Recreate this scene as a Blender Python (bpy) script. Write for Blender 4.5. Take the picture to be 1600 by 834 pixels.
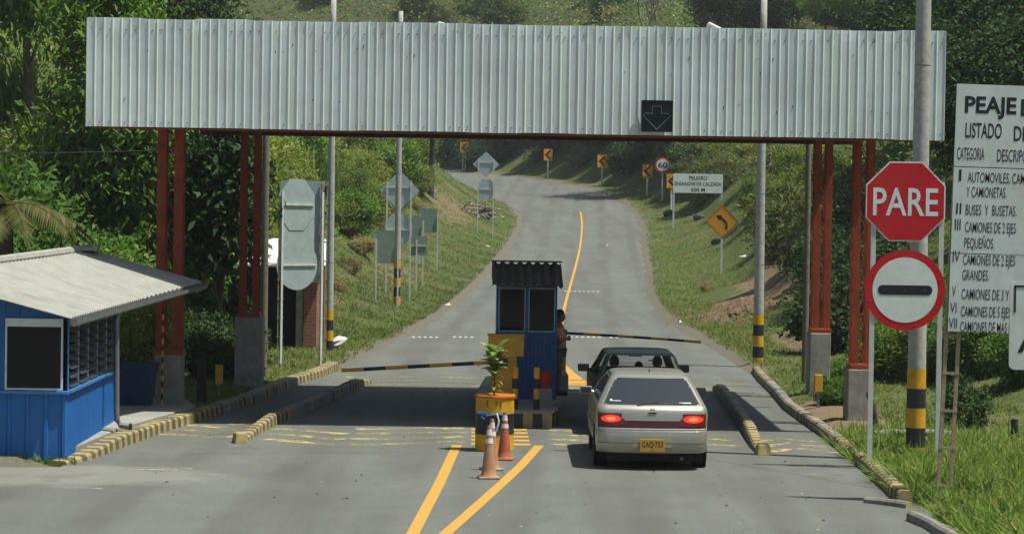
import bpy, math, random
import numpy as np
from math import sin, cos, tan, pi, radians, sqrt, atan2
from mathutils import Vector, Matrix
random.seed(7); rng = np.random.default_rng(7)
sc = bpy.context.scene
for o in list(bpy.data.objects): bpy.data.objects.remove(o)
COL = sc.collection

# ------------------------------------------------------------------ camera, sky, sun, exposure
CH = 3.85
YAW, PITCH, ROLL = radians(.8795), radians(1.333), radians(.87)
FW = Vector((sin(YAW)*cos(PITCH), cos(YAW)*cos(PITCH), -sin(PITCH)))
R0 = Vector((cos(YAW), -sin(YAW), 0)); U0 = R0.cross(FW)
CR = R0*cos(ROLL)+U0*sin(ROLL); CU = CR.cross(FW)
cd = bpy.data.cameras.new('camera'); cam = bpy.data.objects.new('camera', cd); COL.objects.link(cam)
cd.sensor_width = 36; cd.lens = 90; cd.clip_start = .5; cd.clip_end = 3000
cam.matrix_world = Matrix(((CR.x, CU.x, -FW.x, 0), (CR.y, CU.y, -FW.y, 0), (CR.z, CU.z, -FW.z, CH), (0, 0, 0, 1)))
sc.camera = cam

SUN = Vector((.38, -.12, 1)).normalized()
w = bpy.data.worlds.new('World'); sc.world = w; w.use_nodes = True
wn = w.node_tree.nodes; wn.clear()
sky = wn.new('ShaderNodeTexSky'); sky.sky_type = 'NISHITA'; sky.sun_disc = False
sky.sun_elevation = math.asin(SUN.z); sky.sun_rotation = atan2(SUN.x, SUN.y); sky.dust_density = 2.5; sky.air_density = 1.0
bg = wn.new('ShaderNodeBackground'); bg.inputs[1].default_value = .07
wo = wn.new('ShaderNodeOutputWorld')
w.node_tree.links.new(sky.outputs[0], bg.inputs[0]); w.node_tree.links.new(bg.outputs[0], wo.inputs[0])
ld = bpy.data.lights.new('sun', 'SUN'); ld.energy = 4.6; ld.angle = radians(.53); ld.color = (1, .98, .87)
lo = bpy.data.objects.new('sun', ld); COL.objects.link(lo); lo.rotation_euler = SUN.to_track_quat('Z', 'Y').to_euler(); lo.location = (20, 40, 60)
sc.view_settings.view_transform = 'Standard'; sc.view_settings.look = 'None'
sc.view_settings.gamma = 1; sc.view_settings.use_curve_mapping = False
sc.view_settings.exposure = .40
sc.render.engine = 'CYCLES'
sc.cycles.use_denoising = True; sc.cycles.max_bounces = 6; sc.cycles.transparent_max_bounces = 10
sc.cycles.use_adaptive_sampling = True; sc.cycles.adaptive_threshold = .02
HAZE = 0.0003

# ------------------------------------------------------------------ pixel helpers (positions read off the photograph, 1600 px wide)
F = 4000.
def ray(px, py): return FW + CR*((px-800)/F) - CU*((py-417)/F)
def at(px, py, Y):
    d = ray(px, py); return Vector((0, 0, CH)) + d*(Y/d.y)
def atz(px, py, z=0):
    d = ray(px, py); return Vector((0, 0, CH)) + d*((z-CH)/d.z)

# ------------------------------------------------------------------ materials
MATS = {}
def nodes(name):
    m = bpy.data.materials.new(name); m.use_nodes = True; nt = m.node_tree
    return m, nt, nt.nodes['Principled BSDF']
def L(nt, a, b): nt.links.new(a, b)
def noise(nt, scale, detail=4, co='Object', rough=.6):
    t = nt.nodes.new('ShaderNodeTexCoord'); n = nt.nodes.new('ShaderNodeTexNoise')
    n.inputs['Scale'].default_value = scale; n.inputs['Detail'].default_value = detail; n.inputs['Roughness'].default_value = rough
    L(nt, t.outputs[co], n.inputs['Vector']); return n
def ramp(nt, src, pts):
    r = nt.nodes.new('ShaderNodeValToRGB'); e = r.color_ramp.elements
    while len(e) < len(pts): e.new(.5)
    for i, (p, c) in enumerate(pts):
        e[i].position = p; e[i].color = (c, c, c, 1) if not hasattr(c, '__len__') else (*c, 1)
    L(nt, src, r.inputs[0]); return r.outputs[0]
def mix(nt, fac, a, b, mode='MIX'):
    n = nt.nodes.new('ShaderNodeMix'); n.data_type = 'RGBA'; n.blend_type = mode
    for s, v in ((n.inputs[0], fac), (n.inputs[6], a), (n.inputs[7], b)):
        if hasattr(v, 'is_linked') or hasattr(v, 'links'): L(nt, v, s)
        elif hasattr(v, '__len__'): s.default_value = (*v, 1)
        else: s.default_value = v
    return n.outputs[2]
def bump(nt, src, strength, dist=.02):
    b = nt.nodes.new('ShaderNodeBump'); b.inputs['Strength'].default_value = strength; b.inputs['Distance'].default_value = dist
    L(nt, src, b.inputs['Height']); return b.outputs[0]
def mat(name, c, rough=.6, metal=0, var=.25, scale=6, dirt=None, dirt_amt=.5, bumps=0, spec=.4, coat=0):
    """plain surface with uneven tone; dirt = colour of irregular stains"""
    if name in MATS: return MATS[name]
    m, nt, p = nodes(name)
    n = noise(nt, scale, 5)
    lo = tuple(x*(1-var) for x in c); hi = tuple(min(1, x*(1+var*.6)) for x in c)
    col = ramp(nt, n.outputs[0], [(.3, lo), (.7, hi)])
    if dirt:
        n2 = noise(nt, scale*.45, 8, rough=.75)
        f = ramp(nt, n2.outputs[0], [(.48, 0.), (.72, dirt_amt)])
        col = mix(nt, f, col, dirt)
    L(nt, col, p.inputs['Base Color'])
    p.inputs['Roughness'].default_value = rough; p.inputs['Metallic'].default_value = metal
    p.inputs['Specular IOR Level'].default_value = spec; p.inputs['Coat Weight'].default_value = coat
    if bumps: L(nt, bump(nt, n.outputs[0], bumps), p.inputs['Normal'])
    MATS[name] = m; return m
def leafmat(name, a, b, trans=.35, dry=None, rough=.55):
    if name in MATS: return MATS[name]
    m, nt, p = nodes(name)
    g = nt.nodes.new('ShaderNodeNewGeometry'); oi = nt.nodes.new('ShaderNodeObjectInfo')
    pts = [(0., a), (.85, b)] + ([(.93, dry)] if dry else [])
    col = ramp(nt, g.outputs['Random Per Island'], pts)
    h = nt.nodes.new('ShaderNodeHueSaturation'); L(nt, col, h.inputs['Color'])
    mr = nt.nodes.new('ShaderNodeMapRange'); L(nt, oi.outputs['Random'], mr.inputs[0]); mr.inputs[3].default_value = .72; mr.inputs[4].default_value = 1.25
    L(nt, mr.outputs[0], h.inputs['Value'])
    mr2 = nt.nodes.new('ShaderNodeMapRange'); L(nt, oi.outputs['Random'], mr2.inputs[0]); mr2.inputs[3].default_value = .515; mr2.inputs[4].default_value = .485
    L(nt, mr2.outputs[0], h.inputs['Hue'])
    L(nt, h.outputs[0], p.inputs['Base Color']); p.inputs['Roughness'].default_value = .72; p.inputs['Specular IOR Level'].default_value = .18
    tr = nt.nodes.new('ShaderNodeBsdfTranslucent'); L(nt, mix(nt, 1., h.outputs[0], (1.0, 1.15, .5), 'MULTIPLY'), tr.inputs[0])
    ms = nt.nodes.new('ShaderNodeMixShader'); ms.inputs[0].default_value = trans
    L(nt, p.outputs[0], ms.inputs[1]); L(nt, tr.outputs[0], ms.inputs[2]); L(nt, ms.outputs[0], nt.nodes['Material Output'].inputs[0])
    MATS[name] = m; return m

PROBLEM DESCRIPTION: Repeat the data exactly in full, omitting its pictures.

RESULT OF THE EXERCISE:
Recreate this scene as a Blender Python (bpy) script. Write for Blender 4.5. Take the picture to be 1600 by 834 pixels.
import bpy, math, random
import numpy as np
from math import sin, cos, tan, pi, radians, sqrt, atan2
from mathutils import Vector, Matrix
random.seed(7); rng = np.random.default_rng(7)
sc = bpy.context.scene
for o in list(bpy.data.objects): bpy.data.objects.remove(o)
COL = sc.collection

# ------------------------------------------------------------------ camera, sky, sun, exposure
CH = 3.85
YAW, PITCH, ROLL = radians(.8795), radians(1.333), radians(.87)
FW = Vector((sin(YAW)*cos(PITCH), cos(YAW)*cos(PITCH), -sin(PITCH)))
R0 = Vector((cos(YAW), -sin(YAW), 0)); U0 = R0.cross(FW)
CR = R0*cos(ROLL)+U0*sin(ROLL); CU = CR.cross(FW)
cd = bpy.data.cameras.new('camera'); cam = bpy.data.objects.new('camera', cd); COL.objects.link(cam)
cd.sensor_width = 36; cd.lens = 90; cd.clip_start = .5; cd.clip_end = 3000
cam.matrix_world = Matrix(((CR.x, CU.x, -FW.x, 0), (CR.y, CU.y, -FW.y, 0), (CR.z, CU.z, -FW.z, CH), (0, 0, 0, 1)))
sc.camera = cam

SUN = Vector((.38, -.12, 1)).normalized()
w = bpy.data.worlds.new('World'); sc.world = w; w.use_nodes = True
wn = w.node_tree.nodes; wn.clear()
sky = wn.new('ShaderNodeTexSky'); sky.sky_type = 'NISHITA'; sky.sun_disc = False
sky.sun_elevation = math.asin(SUN.z); sky.sun_rotation = atan2(SUN.x, SUN.y); sky.dust_density = 2.5; sky.air_density = 1.0
bg = wn.new('ShaderNodeBackground'); bg.inputs[1].default_value = .07
wo = wn.new('ShaderNodeOutputWorld')
w.node_tree.links.new(sky.outputs[0], bg.inputs[0]); w.node_tree.links.new(bg.outputs[0], wo.inputs[0])
ld = bpy.data.lights.new('sun', 'SUN'); ld.energy = 4.6; ld.angle = radians(.53); ld.color = (1, .98, .87)
lo = bpy.data.objects.new('sun', ld); COL.objects.link(lo); lo.rotation_euler = SUN.to_track_quat('Z', 'Y').to_euler(); lo.location = (20, 40, 60)
sc.view_settings.view_transform = 'Standard'; sc.view_settings.look = 'None'
sc.view_settings.gamma = 1; sc.view_settings.use_curve_mapping = False
sc.view_settings.exposure = .40
sc.render.engine = 'CYCLES'
sc.cycles.use_denoising = True; sc.cycles.max_bounces = 6; sc.cycles.transparent_max_bounces = 10
sc.cycles.use_adaptive_sampling = True; sc.cycles.adaptive_threshold = .02
HAZE = 0.0003

# ------------------------------------------------------------------ pixel helpers (positions read off the photograph, 1600 px wide)
F = 4000.
def ray(px, py): return FW + CR*((px-800)/F) - CU*((py-417)/F)
def at(px, py, Y):
    d = ray(px, py); return Vector((0, 0, CH)) + d*(Y/d.y)
def atz(px, py, z=0):
    d = ray(px, py); return Vector((0, 0, CH)) + d*((z-CH)/d.z)

# ------------------------------------------------------------------ materials
MATS = {}
def nodes(name):
    m = bpy.data.materials.new(name); m.use_nodes = True; nt = m.node_tree
    return m, nt, nt.nodes['Principled BSDF']
def L(nt, a, b): nt.links.new(a, b)
def noise(nt, scale, detail=4, co='Object', rough=.6):
    t = nt.nodes.new('ShaderNodeTexCoord'); n = nt.nodes.new('ShaderNodeTexNoise')
    n.inputs['Scale'].default_value = scale; n.inputs['Detail'].default_value = detail; n.inputs['Roughness'].default_value = rough
    L(nt, t.outputs[co], n.inputs['Vector']); return n
def ramp(nt, src, pts):
    r = nt.nodes.new('ShaderNodeValToRGB'); e = r.color_ramp.elements
    while len(e) < len(pts): e.new(.5)
    for i, (p, c) in enumerate(pts):
        e[i].position = p; e[i].color = (c, c, c, 1) if not hasattr(c, '__len__') else (*c, 1)
    L(nt, src, r.inputs[0]); return r.outputs[0]
def mix(nt, fac, a, b, mode='MIX'):
    n = nt.nodes.new('ShaderNodeMix'); n.data_type = 'RGBA'; n.blend_type = mode
    for s, v in ((n.inputs[0], fac), (n.inputs[6], a), (n.inputs[7], b)):
        if hasattr(v, 'is_linked') or hasattr(v, 'links'): L(nt, v, s)
        elif hasattr(v, '__len__'): s.default_value = (*v, 1)
        else: s.default_value = v
    return n.outputs[2]
def bump(nt, src, strength, dist=.02):
    b = nt.nodes.new('ShaderNodeBump'); b.inputs['Strength'].default_value = strength; b.inputs['Distance'].default_value = dist
    L(nt, src, b.inputs['Height']); return b.outputs[0]
def mat(name, c, rough=.6, metal=0, var=.25, scale=6, dirt=None, dirt_amt=.5, bumps=0, spec=.4, coat=0):
    """plain surface with uneven tone; dirt = colour of irregular stains"""
    if name in MATS: return MATS[name]
    m, nt, p = nodes(name)
    n = noise(nt, scale, 5)
    lo = tuple(x*(1-var) for x in c); hi = tuple(min(1, x*(1+var*.6)) for x in c)
    col = ramp(nt, n.outputs[0], [(.3, lo), (.7, hi)])
    if dirt:
        n2 = noise(nt, scale*.45, 8, rough=.75)
        f = ramp(nt, n2.outputs[0], [(.48, 0.), (.72, dirt_amt)])
        col = mix(nt, f, col, dirt)
    L(nt, col, p.inputs['Base Color'])
    p.inputs['Roughness'].default_value = rough; p.inputs['Metallic'].default_value = metal
    p.inputs['Specular IOR Level'].default_value = spec; p.inputs['Coat Weight'].default_value = coat
    if bumps: L(nt, bump(nt, n.outputs[0], bumps), p.inputs['Normal'])
    MATS[name] = m; return m
def leafmat(name, a, b, trans=.35, dry=None, rough=.55):
    if name in MATS: return MATS[name]
    m, nt, p = nodes(name)
    g = nt.nodes.new('ShaderNodeNewGeometry'); oi = nt.nodes.new('ShaderNodeObjectInfo')
    pts = [(0., a), (.85, b)] + ([(.93, dry)] if dry else [])
    col = ramp(nt, g.outputs['Random Per Island'], pts)
    h = nt.nodes.new('ShaderNodeHueSaturation'); L(nt, col, h.inputs['Color'])
    mr = nt.nodes.new('ShaderNodeMapRange'); L(nt, oi.outputs['Random'], mr.inputs[0]); mr.inputs[3].default_value = .72; mr.inputs[4].default_value = 1.25
    L(nt, mr.outputs[0], h.inputs['Value'])
    mr2 = nt.nodes.new('ShaderNodeMapRange'); L(nt, oi.outputs['Random'], mr2.inputs[0]); mr2.inputs[3].default_value = .515; mr2.inputs[4].default_value = .485
    L(nt, mr2.outputs[0], h.inputs['Hue'])
    L(nt, h.outputs[0], p.inputs['Base Color']); p.inputs['Roughness'].default_value = .72; p.inputs['Specular IOR Level'].default_value = .18
    tr = nt.nodes.new('ShaderNodeBsdfTranslucent'); L(nt, mix(nt, 1., h.outputs[0], (1.0, 1.15, .5), 'MULTIPLY'), tr.inputs[0])
    ms = nt.nodes.new('ShaderNodeMixShader'); ms.inputs[0].default_value = trans
    L(nt, p.outputs[0], ms.inputs[1]); L(nt, tr.outputs[0], ms.inputs[2]); L(nt, ms.outputs[0], nt.nodes['Material Output'].inputs[0])
    MATS[name] = m; return m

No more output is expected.